As a “Problem”, poverty was something I could walk around and consider at a distance… it was a challenge… one my mind was eager to solve. Over time, I felt frustration, anger, and rage at the problem, its intractability, its injustice. And… I began to regard the people experiencing this problem as a problem themselves. My language changed: “you should do this” or “you need to do that”. Poverty as a problem-to-be-solved became de-humanizing to them… and to me.

Now, I see poverty more as a spiritual force in the world and a mystery to be entered into… more as a work of the heart rather than the head. And since it IS a mystery, I have to enter into it WITH the person who is experiencing it. To see it as THEY see it… to respond to it in the ways that THEY want to respond. I have to let go of my solutions for them… let go of my “expertise”… let go of outcomes. Rather, to scatter seeds… to be a midwife.

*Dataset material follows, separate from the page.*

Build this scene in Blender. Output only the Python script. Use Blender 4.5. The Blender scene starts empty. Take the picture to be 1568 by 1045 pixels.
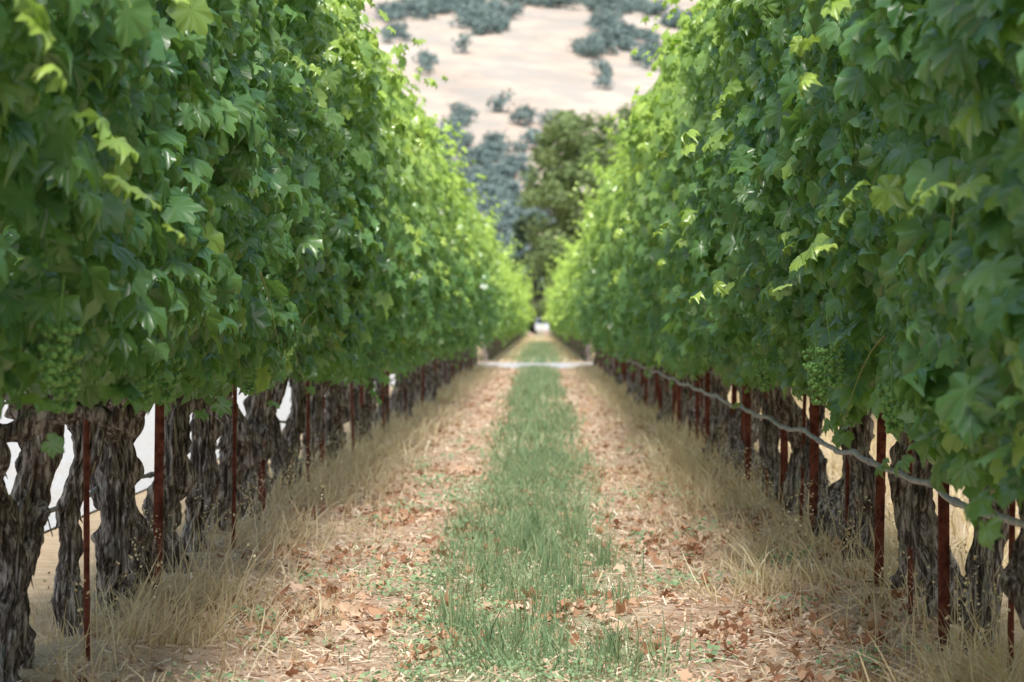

There are completely different emotions that come with heart-work: empathy, heart-break, hope, contemplation… joy. These are some of the cross-shaped emotions of coming alongside. I invite the Spirit into the heart-space… ask her to be with us… invite Jesus in as well, asking for his healing power to be brought to bear.

One of our Community Navigators was telling me about her heart-break as a person described the INDIGNITY of poverty… of constantly having to ask for help, and then having to ask again, over and over. She has begun to see her work, not so much as finding a house and employment and healthcare for them, but as restoring their dignity, as an act of resistance against a spiritual force. There is a mystery in that to be entered into…

One thought on “Poverty As a Mystery to Be Entered Into

  1. Deacon, You have verbalized such a vital and true reality of poverty. I appreciate that you enumerated the emotions that come with the “heart-break”. Looking at poverty as a mystery against a spiritual force is certainly a sign of hope and dignity. I encourage you to write more on this subject. Gracias, muchas gracias.